Selanjutnya, Bambang meminta pucuk pimpinan TNI untuk menolak pelimpahan kasus Basarnas. Langkah itu diperlukan agar TNI tidak melakukan tindakan yang justru dapat dinilai sebagai perbuatan yang "melindungi" kejahatan korupsi.
"Institusi ABRI selama ini sudah dipersepsi publik dengan sangat baik sehingga harus terus menjaga martabat dan kewibawaannya," ucap Bambang.
Sebelumnya, KPK mengakui adanya kekhilafan dalam menetapkan status tersangka terhadap Kepala Basarnas Marsdya Henri Alfiandi dan Koordinator Staf Administrasi (Koorsmin) Kabasarnas Letkol Afri Budi Cahyanto terkait kasus suap pengadaan barang di Basarnas. Lembaga antirasuah ini menyebut, proses penetapan itu harusnya ditangani oleh pihak TNI.
"Dalam pelaksanaan tangkap tangan itu ternyata tim menemukan, mengetahui adanya anggota TNI dan kami paham bahwa tim penyelidik kami mungkin ada kekhilafan, kelupaan, bahwasanya mana kala ada melibatkan TNI harus diserahkan kepada TNI, bukan kita yang tangani.

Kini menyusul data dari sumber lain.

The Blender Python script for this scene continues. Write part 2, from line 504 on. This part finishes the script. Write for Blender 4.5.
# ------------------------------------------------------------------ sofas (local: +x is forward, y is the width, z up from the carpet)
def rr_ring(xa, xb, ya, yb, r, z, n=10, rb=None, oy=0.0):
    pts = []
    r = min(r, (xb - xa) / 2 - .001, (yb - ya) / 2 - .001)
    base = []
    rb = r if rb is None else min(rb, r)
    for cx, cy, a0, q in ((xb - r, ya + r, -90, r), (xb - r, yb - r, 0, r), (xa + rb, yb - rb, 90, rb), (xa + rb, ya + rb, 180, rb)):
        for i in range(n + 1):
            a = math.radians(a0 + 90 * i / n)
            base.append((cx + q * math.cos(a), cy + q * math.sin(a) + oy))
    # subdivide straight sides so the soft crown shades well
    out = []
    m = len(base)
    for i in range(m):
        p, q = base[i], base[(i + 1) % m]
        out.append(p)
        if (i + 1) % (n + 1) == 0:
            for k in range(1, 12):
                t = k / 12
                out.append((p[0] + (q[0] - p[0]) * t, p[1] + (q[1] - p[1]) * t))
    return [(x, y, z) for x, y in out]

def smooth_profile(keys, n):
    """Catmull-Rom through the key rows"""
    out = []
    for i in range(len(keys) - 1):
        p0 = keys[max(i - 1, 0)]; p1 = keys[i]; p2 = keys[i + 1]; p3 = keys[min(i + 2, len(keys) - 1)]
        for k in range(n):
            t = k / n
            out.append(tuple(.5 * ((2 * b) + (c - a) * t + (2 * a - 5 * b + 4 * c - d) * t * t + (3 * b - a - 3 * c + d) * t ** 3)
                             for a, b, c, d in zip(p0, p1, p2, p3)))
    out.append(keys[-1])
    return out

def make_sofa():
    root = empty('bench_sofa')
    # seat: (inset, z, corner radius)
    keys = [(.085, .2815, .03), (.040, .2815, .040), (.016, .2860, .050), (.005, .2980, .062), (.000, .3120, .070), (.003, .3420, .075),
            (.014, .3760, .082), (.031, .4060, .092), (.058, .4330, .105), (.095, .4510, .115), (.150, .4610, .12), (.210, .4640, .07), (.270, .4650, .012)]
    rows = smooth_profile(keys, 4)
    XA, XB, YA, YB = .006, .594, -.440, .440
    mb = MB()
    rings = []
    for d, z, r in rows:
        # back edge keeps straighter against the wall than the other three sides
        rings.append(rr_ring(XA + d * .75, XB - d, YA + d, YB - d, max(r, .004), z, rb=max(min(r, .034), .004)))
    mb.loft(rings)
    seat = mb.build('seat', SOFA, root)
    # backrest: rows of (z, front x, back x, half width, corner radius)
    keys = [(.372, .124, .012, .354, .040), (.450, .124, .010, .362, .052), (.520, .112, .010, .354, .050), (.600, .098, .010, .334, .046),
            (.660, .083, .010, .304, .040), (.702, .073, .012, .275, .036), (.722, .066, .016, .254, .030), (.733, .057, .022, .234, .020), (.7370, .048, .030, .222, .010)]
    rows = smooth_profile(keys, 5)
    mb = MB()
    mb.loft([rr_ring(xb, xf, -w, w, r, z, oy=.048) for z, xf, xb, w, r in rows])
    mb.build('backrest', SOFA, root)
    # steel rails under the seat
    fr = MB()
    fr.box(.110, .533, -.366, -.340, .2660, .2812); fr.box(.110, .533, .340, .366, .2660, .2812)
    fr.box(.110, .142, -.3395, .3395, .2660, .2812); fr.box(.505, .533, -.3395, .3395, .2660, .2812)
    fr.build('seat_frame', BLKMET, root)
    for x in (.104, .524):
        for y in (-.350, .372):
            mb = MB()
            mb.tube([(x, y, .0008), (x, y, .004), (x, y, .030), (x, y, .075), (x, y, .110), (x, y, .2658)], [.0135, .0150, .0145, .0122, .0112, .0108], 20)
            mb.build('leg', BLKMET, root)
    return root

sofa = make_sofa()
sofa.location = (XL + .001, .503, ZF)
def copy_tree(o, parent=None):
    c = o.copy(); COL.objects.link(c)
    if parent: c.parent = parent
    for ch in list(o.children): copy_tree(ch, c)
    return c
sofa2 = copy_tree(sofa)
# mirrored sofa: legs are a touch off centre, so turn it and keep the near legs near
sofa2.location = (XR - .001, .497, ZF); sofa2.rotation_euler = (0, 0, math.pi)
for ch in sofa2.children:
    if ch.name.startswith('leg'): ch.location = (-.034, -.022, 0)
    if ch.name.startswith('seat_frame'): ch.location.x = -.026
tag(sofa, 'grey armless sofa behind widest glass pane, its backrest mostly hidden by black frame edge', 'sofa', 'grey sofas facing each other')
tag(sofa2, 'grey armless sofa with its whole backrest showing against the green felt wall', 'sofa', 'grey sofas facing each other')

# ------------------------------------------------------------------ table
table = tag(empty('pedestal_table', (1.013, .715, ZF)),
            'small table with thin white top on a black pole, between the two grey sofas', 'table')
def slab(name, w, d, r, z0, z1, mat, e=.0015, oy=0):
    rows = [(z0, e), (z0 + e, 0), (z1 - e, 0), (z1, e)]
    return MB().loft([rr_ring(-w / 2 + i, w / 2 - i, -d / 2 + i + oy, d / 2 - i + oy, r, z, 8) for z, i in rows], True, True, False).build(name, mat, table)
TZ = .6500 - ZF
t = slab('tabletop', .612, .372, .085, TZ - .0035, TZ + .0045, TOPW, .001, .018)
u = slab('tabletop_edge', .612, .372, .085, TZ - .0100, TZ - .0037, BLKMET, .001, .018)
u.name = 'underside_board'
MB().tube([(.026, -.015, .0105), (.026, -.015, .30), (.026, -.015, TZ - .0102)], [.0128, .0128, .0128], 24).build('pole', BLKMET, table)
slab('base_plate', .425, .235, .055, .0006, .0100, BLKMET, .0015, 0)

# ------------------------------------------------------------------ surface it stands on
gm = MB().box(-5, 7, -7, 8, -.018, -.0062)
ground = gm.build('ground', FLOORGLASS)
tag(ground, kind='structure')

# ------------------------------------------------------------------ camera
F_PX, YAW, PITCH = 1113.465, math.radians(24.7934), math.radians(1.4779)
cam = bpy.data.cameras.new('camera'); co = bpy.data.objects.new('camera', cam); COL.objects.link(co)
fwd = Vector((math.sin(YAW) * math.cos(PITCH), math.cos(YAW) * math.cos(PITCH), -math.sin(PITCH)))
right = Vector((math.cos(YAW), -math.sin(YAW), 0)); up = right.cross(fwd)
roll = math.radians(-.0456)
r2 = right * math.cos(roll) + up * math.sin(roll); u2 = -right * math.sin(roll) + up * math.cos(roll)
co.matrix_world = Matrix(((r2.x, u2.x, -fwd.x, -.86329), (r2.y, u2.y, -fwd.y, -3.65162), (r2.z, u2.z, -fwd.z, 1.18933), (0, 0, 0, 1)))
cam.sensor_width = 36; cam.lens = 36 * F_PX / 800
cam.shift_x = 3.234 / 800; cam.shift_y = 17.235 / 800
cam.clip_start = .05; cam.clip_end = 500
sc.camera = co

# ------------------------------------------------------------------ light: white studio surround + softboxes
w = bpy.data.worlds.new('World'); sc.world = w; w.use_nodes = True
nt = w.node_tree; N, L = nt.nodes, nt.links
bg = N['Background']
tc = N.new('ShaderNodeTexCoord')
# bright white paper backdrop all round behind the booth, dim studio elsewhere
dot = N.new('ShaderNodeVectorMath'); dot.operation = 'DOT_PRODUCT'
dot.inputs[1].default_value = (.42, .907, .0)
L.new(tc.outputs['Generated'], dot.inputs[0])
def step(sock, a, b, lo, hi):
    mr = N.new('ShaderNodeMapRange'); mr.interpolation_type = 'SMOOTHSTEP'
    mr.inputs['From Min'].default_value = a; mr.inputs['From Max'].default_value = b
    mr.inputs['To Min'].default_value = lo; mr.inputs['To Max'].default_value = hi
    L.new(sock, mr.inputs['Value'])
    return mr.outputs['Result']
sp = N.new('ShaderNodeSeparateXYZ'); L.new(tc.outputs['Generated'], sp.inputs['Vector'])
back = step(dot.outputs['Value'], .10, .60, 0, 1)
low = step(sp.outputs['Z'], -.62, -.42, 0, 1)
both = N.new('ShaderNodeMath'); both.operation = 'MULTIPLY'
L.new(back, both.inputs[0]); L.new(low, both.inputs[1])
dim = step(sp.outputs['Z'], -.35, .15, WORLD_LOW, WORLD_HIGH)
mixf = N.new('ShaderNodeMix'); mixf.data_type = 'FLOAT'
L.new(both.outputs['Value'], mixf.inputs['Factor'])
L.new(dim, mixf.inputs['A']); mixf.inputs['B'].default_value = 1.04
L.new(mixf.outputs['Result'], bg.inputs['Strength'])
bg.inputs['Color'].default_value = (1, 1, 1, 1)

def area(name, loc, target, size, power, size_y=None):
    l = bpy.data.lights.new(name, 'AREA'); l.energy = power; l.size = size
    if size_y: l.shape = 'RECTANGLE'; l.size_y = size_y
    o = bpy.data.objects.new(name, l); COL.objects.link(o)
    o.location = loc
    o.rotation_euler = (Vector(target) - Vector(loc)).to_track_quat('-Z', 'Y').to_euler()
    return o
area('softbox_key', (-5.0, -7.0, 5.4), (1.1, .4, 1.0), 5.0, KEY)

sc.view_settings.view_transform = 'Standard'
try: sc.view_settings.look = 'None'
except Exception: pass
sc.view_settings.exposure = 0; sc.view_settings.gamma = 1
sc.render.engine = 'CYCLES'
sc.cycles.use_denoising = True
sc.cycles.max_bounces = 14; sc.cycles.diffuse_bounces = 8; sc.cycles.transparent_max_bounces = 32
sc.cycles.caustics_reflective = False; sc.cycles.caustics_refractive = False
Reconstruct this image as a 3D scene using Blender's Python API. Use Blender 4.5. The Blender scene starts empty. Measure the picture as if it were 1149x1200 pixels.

Bukan KPK," kata Wakil Ketua KPK Johanis Tanak dalam konferensi pers seusai menemui rombongan Puspom TNI di Gedung Merah Putih KPK, Jakarta Selatan, Jumat (28/7/2023).
KPK menggelar operasi tangkap tangan (OTT) terkait dugaan suap pengadaan barang di Basarnas pada Selasa (25/7/2023). Koordinator Staf Administrasi (Koorsmin) Kabasarnas Letkol Afri Budi Cahyanto terjaring dalam operasi senyap tersebut.
Kemudian, dalam konferensi pers pada Rabu (26/7/2023) KPK mengumumkan Marsdya Henri dan Letkol Afri sebagai tersangka dalam kasus tersebut. Namun, Komandan Pusat Polisi Militer (Danpuspom) TNI Marsda Agung Handoko menilai penetapan status hukum tersebut menyalahi aturan lantaran pihak militer memiliki aturan khusus dalam menetapkan tersangka bagi prajurit TNI yang melanggar hukum.